Track annual renewable energy percentage progress toward a 100% RE target

Enter total annual electricity consumption, renewable procurement from PPAs, on-site generation, and RECs, plus a target year, to compute current renewable percentage, annual shortfall, linear procurement needed, and the required growth rate to reach 100% RE. It runs free in your browser on Gera Tools, with nothing uploaded.

Last updated Source: Gera Tools

How is my current renewable percentage calculated?
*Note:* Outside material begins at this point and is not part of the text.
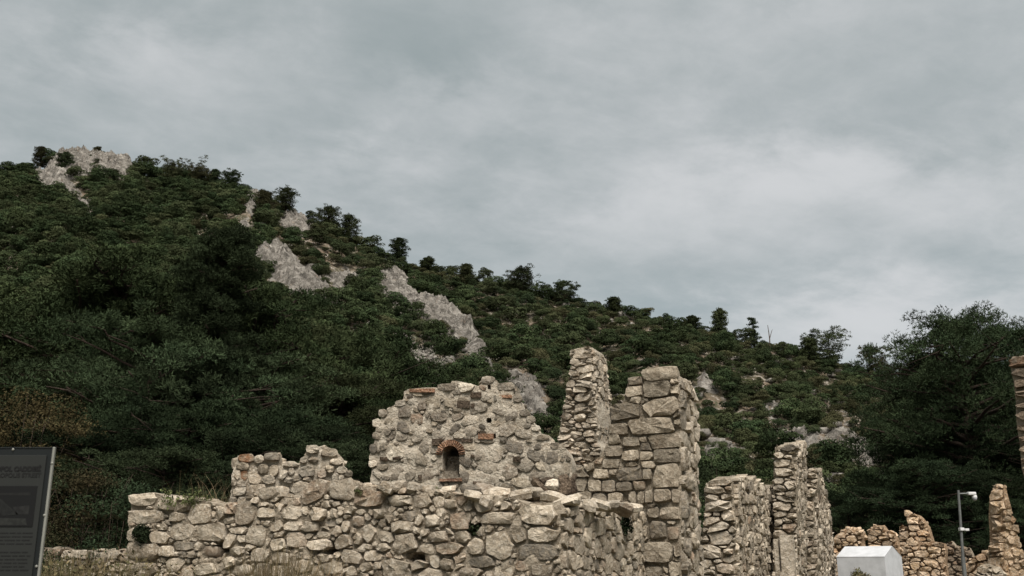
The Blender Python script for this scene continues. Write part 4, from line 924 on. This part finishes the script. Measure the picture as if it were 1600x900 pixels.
for a in [(300, 640, 29, 'A', 1.2), (400, 670, 28, 'C', 1.3), (215, 640, 30, 'C', 1.2), (480, 665, 29, 'A', 1.3), (560, 680, 32, 'C', 1.2), (345, 620, 32, 'B', 1.2), (150, 680, 27, 'C', 1.3), (440, 640, 33, 'C', 1.3), (260, 700, 25, 'A', 1.4), (520, 690, 27, 'C', 1.2)]:
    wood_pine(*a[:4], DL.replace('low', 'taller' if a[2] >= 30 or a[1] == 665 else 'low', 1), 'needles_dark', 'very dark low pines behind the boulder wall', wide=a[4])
# right-hand group
pr0 = at(1522, 700, 46.)
pine('tall spreading pine with forked reddish limbs at the right, topping the skyline', (pr0[0], 46., 0), pine_parts(531, H=12.6, Rm=4.6, base=.30, limbs=52, clumps=8, tufts=95, per=3, prof='round', needle=.13, lean=.3, csize=(.40, .85), flat=.9, side=.7, nw=.03, tr=.34), M['needles_mid'], rot=2.1)
pr1 = at(1590, 700, 50.)
pine('dark pine behind the brown tower wall at the right edge', (pr1[0], 50., 0), pine_parts(532, H=13.2, Rm=4.6, base=.22, limbs=56, clumps=8, tufts=100, per=3, prof='round', needle=.13, csize=(.42, .85), flat=.9, side=.7, nw=.03, tr=.3), M['needles_dark'], rot=.3)
for a, l in [((1440, 560, 58, 'C', .62), 'flat topped dark pine at the left shoulder of the right hand pines'), ((1466, 560, 52, 'A', .8), 'dark rounded pine left of the forked pine, below its crown'),
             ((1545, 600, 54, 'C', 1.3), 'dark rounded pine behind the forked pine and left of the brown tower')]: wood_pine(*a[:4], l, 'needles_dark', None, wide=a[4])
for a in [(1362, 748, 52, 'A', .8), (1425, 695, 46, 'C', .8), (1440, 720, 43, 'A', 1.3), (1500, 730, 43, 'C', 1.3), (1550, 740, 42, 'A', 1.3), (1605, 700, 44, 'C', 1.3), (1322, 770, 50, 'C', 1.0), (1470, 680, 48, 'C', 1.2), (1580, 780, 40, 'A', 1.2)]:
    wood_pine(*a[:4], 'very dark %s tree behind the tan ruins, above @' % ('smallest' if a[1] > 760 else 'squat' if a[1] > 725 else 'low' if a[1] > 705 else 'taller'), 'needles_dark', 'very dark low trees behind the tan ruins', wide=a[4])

# ---------- broad-leaved bushes at the left, brownish above the sign
def bush(label, u, v_top, Y, wr, seed, mat, n=5000, leaf=.12, group=None, twigs=10, cat='shrub', name='bush'):
    p = at(u, v_top, Y); H = p[2]; rs = np.random.default_rng(seed); e = empty(name, (p[0], Y, 0), label, cat, group)
    lobes = []
    for _ in range(22):
        a, r, z = rs.uniform(0, 6.28), wr * math.sqrt(rs.uniform(0, .8)), H * rs.uniform(.15, .92); q = wr * rs.uniform(.22, .42); r *= 1.1 - .55 * z / H
        lobes.append(((r * math.cos(a), r * math.sin(a), z), (q, q, q * .8)))
    n = int(n * 2.6); C, Nn = lobes_cloud(lobes, n, rs, .6); C[:, 2] = np.clip(C[:, 2], .05, None); V, Q = leaf_quads(C, Nn, np.full(n, leaf * .55), .5, rs); tn = np.repeat(np.clip(rs.normal(1, .25, n), .45, 1.7), 4)
    mesh_obj('foliage', V, Q, M[mat], e, tone=np.stack([tn, tn * 0, tn * 0], 1)); st = []
    for _ in range(twigs):
        a = rs.uniform(0, 6.28); r = wr * rs.uniform(.3, .9); z = H * rs.uniform(.7, 1.02); q = np.array([r * math.cos(a), r * math.sin(a), z]); st.append(tube_vf([(0, 0, 0), q * .5 + rs.normal(0, .15, 3), q], [.009, .007, .004], 5))
    mesh_obj('stems', *join_vf(st), M['bark'], e, smooth=True, tone=(1.3, 0, 0)); return e
bush('brownish olive bush just above the information sign', 50, 612, 26, 2.2, 601, 'olive', 7000, .13)
bush('brownish bush at the far left edge, beside the sign', -30, 625, 25, 2.0, 602, 'olive', 6000, .13)
bush('thin brownish bush right of the sign, with pale bare twigs', 125, 620, 28, 1.9, 603, 'olive', 5000, .12, twigs=16)
bush('low olive bush between the sign and the end of the boulder wall', 120, 735, 22, 1.5, 604, 'scrub_brown', 5000, .10, twigs=16)
bush('dark bush close behind the left end of the boulder wall', 190, 740, 22, 1.6, 605, 'needles_dark', 5000, .11)
bush('dark bush behind the sign, low at the left', 30, 730, 21, 1.6, 606, 'needles_dark', 5000, .11)
bush('reddish brown bare bush in the gap behind the tall narrow cross wall', 1196, 745, 34, 1.6, 607, 'scrub_brown', 3500, .12)
bush('dark shrub in the gap right of the blocky tower', 1100, 720, 33, 1.5, 608, 'needles_dark', 4000, .13)

# ---------- trees that stand out on the skyline
def skyline_tree(label, u, v_top, v_base, w_px, seed, prof='round', mat='maquis', dense=1.3):
    h = None
    for dv in range(0, 60, 2):
        h = hill_hit(u, v_base + dv)
        if h is not None: break
    Y = h[1]; zt = at(u, v_top, Y)[2]; H = max(1.5, zt - h[2] + .2); Rm = w_px / FPX * Y / 2 * .95
    k = max(.25, H / 7)
    pine(label, (h[0], Y, h[2] - .2), pine_parts(seed, H=H, Rm=Rm, base=.12, limbs=int(30 * dense) + 6, clumps=5, tufts=22, prof=prof, needle=.22, csize=(.45 * k + .1, .75 * k + .12), per=3, nw=.085, tr=.03 * H), M[mat])
for k, a in enumerate([('small dark tree on the skyline left of the rocky summit', 62, 231, 262, 24), ('dark bush clinging to the left flank of the rocky summit', 100, 240, 270, 26), ('tiny lone bush on top of the rocky summit', 151, 231, 246, 10),
    ('first flat crowned pine along the ridge right of the summit', 268, 257, 292, 40, 'umbrella'), ('second flat crowned pine along the ridge, beside the first', 308, 262, 296, 40, 'umbrella'), ('slim pine in the middle of the ridge row of flat crowns', 334, 266, 298, 16), ('flat crowned pine at the right end of the ridge row', 360, 273, 300, 30, 'umbrella'),
    ('pine with a windswept top above the pale ridge rock', 446, 295, 338, 34), ('rounded pine hiding the ridge below the windswept one', 412, 300, 336, 30), ('bushy tree on the ridge halfway between the summit and the lone round tree', 512, 325, 366, 42), ('short ridge tree leaning over the slope', 545, 338, 382, 30), ('small ridge tree with two tufts', 622, 374, 412, 28),
    ('small ridge shrub left of the lone round tree', 668, 404, 434, 26), ('low ridge shrub with a ragged top', 728, 414, 450, 24), ('lone round crowned tree standing clear on the ridge above the gable wall', 813, 421, 468, 50, 'round', 'maquis', 1.8), ('small shrub right of the lone round tree', 880, 442, 476, 40), ('dark shrub by the small pale ridge rock', 960, 466, 494, 22),
    ('upright tree with a curled top on the right part of the ridge', 1126, 485, 536, 24), ('short dark shrub on the right ridge', 1082, 495, 524, 22), ('broad open crowned tree at the right end of the ridge', 1298, 523, 580, 62, 'umbrella'), ('dark shrub on the ridge left of the broad open tree', 1268, 530, 572, 30), ('dark flat tree where the ridge meets the right hand pines', 1372, 548, 600, 44, 'umbrella')]):
    skyline_tree(*a[:5], 700 + k, *(a[5:] or ()))
skyline_tree('thin sparse tree with one leaning tuft on the right ridge', 1179, 499, 545, 14, 760, 'umbrella', 'needles', .2)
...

It is the sum of your renewable procurement — PPAs, on-site generation, and RECs — divided by your total annual electricity consumption, expressed as a percent. The tool caps renewable at total load since you cannot exceed 100% of what you consume.

A 100% renewable electricity pledge only means something if you can show a year-on-year trajectory toward it. This calculator turns your current procurement mix and target year into a clear percentage, a shortfall, and the procurement pace you need to actually hit the goal.

How it works

The maths is straightforward but easy to get wrong by hand:

current RE %     = renewable MWh / total MWh × 100
shortfall        = total MWh − renewable MWh
years remaining  = target year − current year
linear per year  = shortfall / years remaining
required growth  = (total / current renewable)^(1/years) − 1

Renewable procurement is the sum of PPAs, on-site generation, and RECs, capped at your total load. The required growth rate is a compound annual growth rate off your existing base — if that base is zero, no rate is defined and the linear figure becomes your starting target.

Worked example

A manufacturing company consumes 120,000 MWh per year. It currently sources:

  • 30,000 MWh from a wind PPA
  • 8,000 MWh from rooftop solar on its warehouses
  • 2,000 MWh from unbundled RECs

Total renewable procurement: 40,000 MWh — a 33% renewable share today. The company pledged 100% RE by 2030.

Starting from 2026 with four years remaining:

  • Shortfall: 80,000 MWh
  • Linear procurement needed: 20,000 MWh added each year
  • Compound growth rate off the 40,000 MWh base: roughly 32% per year

Both the linear and compound figures land at 120,000 MWh by 2030, but the compound path front-loads less procurement and back-loads more — which may or may not match what the PPA market can deliver.

Understanding the two planning lenses

Linear (equal increment each year): Easy to budget and explain to investors. You add the same fixed MWh of renewable contracts annually, regardless of what you already have. This is useful when renewable procurement costs are fairly stable and you can sign a new PPA each year.

Compound growth rate: Tells you the momentum your procurement needs. A 32% rate means each year’s procurement must be 32% larger than the previous year’s total. This is realistic when you expect to build on existing contracts with add-ons rather than fresh annual starts.

What counts under the RE100 criteria

RE100 (the campaign run by The Climate Group and CDP) sets credibility standards for what counts toward the pledge. In general:

  • On-site generation counts when it offsets your own consumption.
  • PPAs with direct connection or proxy generation that matches your hourly or annual profile count well.
  • Unbundled RECs / GOs count in principle but RE100 encourages higher-quality procurement — a portfolio relying entirely on cheap, old unbundled certificates may not fully satisfy voluntary reporting frameworks such as GHG Protocol Scope 2 market-based accounting.

This calculator gives you a percentage based on MWh quantities. For full compliance assessment, check RE100’s technical guidance, which sets criteria on certificate type, vintage, and country-of-origin matching.

Limitations to plan around

The calculation assumes flat electricity demand to the target year. If your business is growing or adding electrified heating, vehicles, or data-centre capacity, your real total will rise, and a fixed 120,000 MWh procurement plan will fall short. Re-run the calculator each year using updated consumption forecasts to keep your trajectory honest.